Penguins
Dubas’s Opportunity Knocks; Penguins Goals for this Weekend

Kyle Dubas has remade the Pittsburgh Penguins.
Yet the task to rebuild the team and organization that had won the second back-to-back Stanley Cups eight years ago is just beginning. Dubas has built up the analytics department, scouting department, and has already been able to effect significant roster changeover.
And therein lies Dubas’s next task. While the roster has flipped from the mishmashed, disjointed calamity of disappointment and failure that ended the previous regime, Dubas is merely into the first steps of the great journey of rebirth toward what he hopes will be a long-term championship contender. Again.
In a perfect world, the Penguins would close their laptops Friday night having selected a top-six center and a top-pairing defenseman, or perhaps a pair of top-six centers who could soon carry the torch brightly lit by Sidney Crosby and Evgeni Malkin.
Of course, there are not two players available in the draft who will come close to the careers set by Crosby and Malkin, but a team doesn’t necessarily need all-time greats down the middle to win. Just ask the vanquished Edmonton Oilers, the victorious Florida Panthers, Tampa Bay Lightning, and St. Louis Blues, who all carried varying levels of top-six centers.
Dubas’s opportunity is not merely a pair of first-round picks Friday, then a second, and three third-rounders beginning on Saturday. The draft picks are merely the starting line for Dubas and the potential transformation.
No, this is Dubas’s chance to shove the Penguins into the next phase, perhaps by shoving some players out the door. It’s the chance to begin the great overhaul at which he’s otherwise methodically nibbled.
That is not to invite a fire sale but a forced changing of the guard. Assuming Sidney Crosby is on board with the great changeover, he stays. Perhaps Bryan Rust is the other pillar, the sentry at the door, who understands and conveys what is necessary for the new generation of Penguins players.
Otherwise, Dubas has an opportunity over the next 48 hours, but extending into July, to get to bedrock and thus turn rebuild from inching toward the bottom to finally racing forward.
Within a few days, maybe a few weeks, the Penguins organization can stop fearing what comes next and start looking to the future. Dubas will need to make some hard choices and unpopular ones, but anger and angst pass. The negative emotions fade, and the social media tantrums subside when the negative is replaced with direction and hope.

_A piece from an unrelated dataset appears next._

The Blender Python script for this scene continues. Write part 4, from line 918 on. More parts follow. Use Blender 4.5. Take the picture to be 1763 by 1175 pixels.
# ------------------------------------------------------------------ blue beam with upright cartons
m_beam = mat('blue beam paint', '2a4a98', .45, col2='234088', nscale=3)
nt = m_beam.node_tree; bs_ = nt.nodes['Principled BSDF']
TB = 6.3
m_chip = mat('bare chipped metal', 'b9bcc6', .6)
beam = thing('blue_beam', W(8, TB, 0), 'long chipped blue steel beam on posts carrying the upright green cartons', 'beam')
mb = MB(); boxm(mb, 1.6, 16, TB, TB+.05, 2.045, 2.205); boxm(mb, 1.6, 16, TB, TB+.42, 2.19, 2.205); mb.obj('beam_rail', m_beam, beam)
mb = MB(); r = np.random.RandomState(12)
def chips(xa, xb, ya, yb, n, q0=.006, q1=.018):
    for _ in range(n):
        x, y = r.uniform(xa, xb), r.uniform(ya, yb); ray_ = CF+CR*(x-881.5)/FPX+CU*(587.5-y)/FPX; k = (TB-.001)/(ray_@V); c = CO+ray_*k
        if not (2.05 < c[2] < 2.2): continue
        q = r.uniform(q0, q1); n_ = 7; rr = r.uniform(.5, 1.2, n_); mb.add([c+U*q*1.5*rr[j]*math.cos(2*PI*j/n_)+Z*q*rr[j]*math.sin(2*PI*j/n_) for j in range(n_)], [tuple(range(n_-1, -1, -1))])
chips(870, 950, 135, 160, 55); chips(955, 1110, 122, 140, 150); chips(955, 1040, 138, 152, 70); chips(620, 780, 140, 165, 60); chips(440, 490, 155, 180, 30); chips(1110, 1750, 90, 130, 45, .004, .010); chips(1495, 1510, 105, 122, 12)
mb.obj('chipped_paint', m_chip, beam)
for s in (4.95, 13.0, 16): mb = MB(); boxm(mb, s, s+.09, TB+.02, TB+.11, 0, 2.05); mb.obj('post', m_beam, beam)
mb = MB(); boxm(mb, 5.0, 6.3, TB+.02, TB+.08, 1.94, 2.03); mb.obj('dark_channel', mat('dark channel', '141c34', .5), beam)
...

Dubas may not be able to get it all done this summer. Surely, he would like to because the sooner he gets to bedrock and truly begins building, the sooner he reaches his goals. After all, he essentially wasted his first season trying to salvage the scraps of a winner and then was handcuffed in Season Two with a bad combination of his mistakes from the first season and the previous regime’s bad decisions.
Hindsight is 20/20, but that term is now antithetical to the mission. Dubas now has a chance to look forward and force the organization and fanbase to look forward.
Prepare for Landing
As part of that turn, the Penguins need to move on from Erik Karlsson. The view from this keyboard is that rumors hitting the national media, which posited that Dubas was holding Karlsson looking for value in a deal, are posturing. As the market is Charmin soft for other defensemen, including Bo Byram, no reports have credibly linked Karlsson to a pursuer, even to an interested party.
That’s where things stand after what could be categorized as a disastrous 2024-25 season for Karlsson, whose statistics belied the sometimes painful eye tests. Whether it was injury or frustration rotting into disinterest, Karlsson did little to raise his value and become sought after by contenders.
Rickard Rakell is the sad sacrifice to rebuilding. Typically, a player coming off a career year on a dirt-cheap contract who can make your star centers better is a definite keeper. Instead, Rakell is the necessary trade that Dubas needs to execute. To put it bluntly, what we’ve already opined in long-form, Rakell makes the Penguins better, but not good enough.
Trading Rakell is a necessary step backward so the team does not get ensnared in the mushy middle. The accompanying returns–even if they fall short of the three-asset trade package we expected at the NHL trade deadline in March–will only serve to add fuel to the turnaround.
Dubas has other trade chips, such as dangling defenseman Owen Pickering in a swap of prospects like he executed in the Rutger McGroarty for Brayden Yager deal, but the primary chip remains Bryan Rust.
A Rust trade might feel like a kick in the stomach to fans and even those in the locker room. Dubas could loudly signal many things with such a deal, though there are benefits to avoiding it. It might hurt, and it might even cause Dubas pause to do so, but things have to change in order for things to change. If Dubas can’t find deals for the others, Rust might find himself an unwilling sacrifice upon the altar of rebuilding.
This weekend is the start. It could be the launch or at least the countdown of changes. To keep the rocket theme going, the one thing the next few weeks cannot be is an aborted mission.